I had a problem with the controller and sent to Lyen to be repaired.
Was returned after repairing on 10 January but never arrived here in Portugal. I bought another controller but still not arrived!
I'm desperate to start testing the machine. :x

Excellent looking bike.

Enjoy it!

Tom
 
E-Fuel said:
Hi Guys,

I had a problem with the controller and sent to Lyen to be repaired.
Was returned after repairing on 10 January but never arrived here in Portugal. I bought another controller but still not arrived!
I'm desperate to start testing the machine. :x


So I remember you saying that you painted both rims to match. They look beutiful along with your bike. Very very nice. Being that I know shit about painting anything, can you give a quick rundown how you prepped and painted your MC rear and MTB front Rims to match?

Rick
 
Rick and others- Always being a Fox fan will the Fox 36 VAN 180 FIT RC2 be a good choice for a Raptor build?




Rix said:
QuestionMan said:
I have heard about everybody complaining when using triple crown forks that the turn radius sucks. Some say that if you are going over 7 MPH it doesn't matter. I just don't know until I try it but I like an agile bike so it would probably annoy me.

I always wonder if triple crown forks are really a necessary and if they really make that much of a difference? Especially when most of you will never even off-road the bike, why use a tripe crown fork if your only driving in the street?

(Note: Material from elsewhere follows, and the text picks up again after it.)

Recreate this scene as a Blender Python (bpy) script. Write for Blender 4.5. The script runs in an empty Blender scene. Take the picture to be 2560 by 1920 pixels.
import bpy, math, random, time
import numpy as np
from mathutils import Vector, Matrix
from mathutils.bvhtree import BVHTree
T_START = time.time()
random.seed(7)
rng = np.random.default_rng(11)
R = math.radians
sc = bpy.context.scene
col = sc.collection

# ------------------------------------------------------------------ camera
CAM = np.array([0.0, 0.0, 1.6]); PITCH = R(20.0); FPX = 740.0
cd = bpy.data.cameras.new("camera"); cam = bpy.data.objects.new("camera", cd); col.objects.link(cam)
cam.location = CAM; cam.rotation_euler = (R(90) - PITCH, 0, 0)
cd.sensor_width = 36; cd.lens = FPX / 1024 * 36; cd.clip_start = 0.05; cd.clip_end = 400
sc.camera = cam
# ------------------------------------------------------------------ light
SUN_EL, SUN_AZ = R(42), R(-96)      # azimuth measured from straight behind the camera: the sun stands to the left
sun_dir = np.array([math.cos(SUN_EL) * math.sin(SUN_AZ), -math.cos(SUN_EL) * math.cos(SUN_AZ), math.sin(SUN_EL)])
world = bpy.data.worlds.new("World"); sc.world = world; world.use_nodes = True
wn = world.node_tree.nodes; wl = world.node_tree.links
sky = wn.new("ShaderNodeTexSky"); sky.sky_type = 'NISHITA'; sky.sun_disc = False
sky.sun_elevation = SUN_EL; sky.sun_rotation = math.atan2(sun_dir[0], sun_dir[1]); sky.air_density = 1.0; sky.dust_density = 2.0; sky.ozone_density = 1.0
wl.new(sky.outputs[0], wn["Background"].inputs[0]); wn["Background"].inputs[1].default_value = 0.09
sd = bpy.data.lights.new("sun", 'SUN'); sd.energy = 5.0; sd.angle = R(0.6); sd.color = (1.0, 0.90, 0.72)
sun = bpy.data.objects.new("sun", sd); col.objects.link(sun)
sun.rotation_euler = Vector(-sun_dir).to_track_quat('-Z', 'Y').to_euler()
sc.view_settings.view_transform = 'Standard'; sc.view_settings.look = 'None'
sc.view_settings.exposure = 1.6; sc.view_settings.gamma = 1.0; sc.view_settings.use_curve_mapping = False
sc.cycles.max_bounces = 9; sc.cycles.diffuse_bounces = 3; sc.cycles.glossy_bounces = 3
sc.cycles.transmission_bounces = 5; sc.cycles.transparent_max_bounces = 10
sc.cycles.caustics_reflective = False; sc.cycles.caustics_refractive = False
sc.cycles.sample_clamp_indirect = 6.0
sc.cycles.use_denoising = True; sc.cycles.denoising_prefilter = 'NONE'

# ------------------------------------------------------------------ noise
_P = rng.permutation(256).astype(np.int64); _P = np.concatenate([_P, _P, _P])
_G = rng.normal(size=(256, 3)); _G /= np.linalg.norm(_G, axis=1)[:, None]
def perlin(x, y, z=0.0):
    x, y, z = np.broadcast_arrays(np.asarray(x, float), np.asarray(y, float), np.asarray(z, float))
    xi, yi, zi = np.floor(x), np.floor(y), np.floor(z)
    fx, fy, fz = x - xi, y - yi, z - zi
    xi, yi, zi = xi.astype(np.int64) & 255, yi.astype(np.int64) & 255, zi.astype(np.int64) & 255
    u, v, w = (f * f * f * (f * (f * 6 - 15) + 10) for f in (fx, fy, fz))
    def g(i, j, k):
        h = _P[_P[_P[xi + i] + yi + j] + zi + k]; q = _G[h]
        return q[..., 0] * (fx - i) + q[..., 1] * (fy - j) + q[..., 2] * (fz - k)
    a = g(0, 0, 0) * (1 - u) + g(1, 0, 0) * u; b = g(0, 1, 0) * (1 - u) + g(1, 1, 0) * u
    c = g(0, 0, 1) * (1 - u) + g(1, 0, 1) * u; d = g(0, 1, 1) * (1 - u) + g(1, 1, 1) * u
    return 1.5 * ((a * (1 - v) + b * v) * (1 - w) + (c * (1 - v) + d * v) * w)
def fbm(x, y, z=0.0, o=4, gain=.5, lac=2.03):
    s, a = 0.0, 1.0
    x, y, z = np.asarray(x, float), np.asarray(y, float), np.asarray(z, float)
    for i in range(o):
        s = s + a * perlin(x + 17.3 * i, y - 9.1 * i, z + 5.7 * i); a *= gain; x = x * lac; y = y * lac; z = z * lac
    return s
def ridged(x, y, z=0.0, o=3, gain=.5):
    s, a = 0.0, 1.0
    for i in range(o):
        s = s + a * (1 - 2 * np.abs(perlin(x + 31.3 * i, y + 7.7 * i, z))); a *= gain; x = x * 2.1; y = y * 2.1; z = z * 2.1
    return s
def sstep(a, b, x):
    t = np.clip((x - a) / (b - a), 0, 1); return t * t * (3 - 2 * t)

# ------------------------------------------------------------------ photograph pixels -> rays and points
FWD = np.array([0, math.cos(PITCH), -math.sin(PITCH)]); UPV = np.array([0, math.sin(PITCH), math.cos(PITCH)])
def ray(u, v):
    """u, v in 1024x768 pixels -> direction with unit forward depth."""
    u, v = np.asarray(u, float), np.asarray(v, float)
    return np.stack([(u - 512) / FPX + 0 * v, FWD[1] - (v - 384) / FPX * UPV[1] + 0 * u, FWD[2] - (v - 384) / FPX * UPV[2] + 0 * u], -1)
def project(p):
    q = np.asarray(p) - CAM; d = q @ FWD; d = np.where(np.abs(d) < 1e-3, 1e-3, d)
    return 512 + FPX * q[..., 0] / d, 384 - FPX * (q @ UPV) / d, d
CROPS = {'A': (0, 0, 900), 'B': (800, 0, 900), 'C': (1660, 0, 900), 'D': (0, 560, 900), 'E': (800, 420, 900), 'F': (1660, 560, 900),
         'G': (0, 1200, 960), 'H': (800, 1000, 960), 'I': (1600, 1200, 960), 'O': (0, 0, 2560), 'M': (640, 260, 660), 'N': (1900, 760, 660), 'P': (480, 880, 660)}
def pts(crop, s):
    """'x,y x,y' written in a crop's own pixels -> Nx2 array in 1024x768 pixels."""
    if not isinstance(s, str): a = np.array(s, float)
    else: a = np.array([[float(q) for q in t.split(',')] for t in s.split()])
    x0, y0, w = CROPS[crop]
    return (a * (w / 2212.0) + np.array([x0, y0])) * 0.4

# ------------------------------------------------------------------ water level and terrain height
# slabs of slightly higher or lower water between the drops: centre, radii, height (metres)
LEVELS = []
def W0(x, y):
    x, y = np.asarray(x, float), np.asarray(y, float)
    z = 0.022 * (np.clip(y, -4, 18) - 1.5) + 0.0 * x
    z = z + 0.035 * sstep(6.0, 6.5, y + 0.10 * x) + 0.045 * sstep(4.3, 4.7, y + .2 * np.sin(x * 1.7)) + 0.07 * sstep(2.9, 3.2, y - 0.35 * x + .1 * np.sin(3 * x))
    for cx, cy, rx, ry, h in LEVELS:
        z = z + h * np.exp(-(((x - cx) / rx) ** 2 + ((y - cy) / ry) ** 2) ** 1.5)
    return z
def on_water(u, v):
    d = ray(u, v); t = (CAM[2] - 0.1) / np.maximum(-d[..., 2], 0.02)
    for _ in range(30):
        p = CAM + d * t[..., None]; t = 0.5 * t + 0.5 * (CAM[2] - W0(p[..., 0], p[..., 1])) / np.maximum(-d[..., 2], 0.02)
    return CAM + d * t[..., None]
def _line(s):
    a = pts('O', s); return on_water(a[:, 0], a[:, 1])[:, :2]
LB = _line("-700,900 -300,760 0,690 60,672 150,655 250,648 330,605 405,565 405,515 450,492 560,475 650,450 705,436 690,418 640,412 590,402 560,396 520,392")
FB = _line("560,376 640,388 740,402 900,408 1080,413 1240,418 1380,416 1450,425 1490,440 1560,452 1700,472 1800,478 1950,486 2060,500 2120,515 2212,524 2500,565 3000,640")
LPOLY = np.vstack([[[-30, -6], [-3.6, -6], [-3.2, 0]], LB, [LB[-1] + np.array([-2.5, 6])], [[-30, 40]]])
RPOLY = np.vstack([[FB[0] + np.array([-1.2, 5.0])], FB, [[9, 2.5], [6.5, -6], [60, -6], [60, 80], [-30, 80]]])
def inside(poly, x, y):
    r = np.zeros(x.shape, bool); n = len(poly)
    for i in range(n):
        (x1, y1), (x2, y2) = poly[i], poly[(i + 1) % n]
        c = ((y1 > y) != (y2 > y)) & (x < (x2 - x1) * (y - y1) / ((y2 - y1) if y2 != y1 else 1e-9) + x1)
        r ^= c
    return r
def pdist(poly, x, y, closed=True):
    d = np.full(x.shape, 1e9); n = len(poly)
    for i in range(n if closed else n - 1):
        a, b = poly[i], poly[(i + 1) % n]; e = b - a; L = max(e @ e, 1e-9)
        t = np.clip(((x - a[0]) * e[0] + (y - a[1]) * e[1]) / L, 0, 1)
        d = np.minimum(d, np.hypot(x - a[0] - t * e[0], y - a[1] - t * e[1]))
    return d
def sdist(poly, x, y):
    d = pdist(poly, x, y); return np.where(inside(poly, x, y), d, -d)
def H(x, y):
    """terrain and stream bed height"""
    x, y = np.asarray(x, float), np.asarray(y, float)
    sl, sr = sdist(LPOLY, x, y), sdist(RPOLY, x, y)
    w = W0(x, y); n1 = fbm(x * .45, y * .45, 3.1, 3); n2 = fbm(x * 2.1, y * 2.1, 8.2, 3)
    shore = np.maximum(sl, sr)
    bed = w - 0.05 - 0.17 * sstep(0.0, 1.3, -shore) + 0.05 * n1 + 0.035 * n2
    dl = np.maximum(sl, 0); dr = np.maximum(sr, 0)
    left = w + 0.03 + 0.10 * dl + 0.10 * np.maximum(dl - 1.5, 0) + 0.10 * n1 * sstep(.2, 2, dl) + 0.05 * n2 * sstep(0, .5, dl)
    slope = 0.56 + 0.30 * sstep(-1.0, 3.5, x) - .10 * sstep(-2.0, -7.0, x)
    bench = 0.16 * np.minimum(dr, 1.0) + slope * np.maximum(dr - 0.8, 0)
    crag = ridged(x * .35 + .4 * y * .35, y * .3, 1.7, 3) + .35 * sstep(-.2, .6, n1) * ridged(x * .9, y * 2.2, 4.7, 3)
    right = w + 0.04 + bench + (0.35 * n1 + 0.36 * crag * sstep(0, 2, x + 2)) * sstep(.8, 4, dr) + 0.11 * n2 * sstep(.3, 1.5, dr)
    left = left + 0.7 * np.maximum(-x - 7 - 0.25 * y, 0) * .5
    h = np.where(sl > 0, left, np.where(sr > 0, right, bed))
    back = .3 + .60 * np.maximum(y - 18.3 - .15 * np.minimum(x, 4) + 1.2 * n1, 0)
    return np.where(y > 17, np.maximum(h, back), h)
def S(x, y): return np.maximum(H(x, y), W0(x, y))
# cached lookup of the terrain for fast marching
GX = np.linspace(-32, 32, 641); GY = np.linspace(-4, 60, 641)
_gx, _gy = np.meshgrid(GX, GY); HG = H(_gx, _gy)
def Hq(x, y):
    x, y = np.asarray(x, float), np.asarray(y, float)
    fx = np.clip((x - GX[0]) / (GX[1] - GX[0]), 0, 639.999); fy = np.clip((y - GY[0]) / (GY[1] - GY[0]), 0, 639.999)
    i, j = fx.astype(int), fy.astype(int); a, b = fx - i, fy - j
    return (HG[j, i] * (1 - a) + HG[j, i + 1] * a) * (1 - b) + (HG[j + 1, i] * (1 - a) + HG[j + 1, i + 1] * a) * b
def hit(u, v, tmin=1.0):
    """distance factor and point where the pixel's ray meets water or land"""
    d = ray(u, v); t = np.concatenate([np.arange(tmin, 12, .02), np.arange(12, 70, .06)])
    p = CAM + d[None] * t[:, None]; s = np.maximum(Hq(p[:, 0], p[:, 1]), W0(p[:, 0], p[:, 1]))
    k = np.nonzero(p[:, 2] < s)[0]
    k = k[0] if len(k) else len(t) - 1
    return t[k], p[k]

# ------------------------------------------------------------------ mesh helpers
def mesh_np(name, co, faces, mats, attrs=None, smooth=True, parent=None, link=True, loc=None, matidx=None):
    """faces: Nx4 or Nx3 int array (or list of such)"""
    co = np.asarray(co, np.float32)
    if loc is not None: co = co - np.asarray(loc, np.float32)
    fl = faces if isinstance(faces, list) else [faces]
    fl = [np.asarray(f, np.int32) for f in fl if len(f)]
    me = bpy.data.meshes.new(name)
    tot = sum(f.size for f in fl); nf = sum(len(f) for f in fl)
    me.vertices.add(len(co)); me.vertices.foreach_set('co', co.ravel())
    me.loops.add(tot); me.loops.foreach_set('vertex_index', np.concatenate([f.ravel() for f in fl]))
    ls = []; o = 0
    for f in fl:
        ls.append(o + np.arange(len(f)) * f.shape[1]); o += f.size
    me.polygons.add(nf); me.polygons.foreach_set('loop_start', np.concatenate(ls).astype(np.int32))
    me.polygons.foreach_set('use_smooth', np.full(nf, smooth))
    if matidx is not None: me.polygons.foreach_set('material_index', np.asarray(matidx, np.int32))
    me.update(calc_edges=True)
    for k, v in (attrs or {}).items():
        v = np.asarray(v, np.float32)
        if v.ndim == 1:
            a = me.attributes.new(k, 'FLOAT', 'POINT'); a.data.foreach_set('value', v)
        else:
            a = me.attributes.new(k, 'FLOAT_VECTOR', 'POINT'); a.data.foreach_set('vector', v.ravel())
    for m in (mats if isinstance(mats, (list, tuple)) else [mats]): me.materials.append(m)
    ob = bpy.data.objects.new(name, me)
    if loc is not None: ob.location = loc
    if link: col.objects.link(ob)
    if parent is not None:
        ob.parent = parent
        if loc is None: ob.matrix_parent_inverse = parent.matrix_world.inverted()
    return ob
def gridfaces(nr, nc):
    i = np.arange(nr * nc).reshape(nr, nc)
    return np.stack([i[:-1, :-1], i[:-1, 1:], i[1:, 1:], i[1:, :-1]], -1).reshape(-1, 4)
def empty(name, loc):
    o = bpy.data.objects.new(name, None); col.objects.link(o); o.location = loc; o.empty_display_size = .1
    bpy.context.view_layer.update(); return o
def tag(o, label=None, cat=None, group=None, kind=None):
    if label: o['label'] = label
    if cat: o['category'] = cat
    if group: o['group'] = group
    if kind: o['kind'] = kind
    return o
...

Qman, it all boils down to how much flex you are willing to put up with. If you don't mind your bike feeling spongy when braking and turning at the same time, a super heavy duty Single crown free ride fork can be an option such as the Fox 36 VAN 180 FIT RC2. I wouldn't even consider any other single crown fork out there for an ebike. Besides stiffness, the one thing I really like about Dual Crown Forks over single crown is the fork can turn pas the frame. This automatically protects the wiring and brake lines from getting pinched from over steering movement in a crash. My 2 cents for what its worth.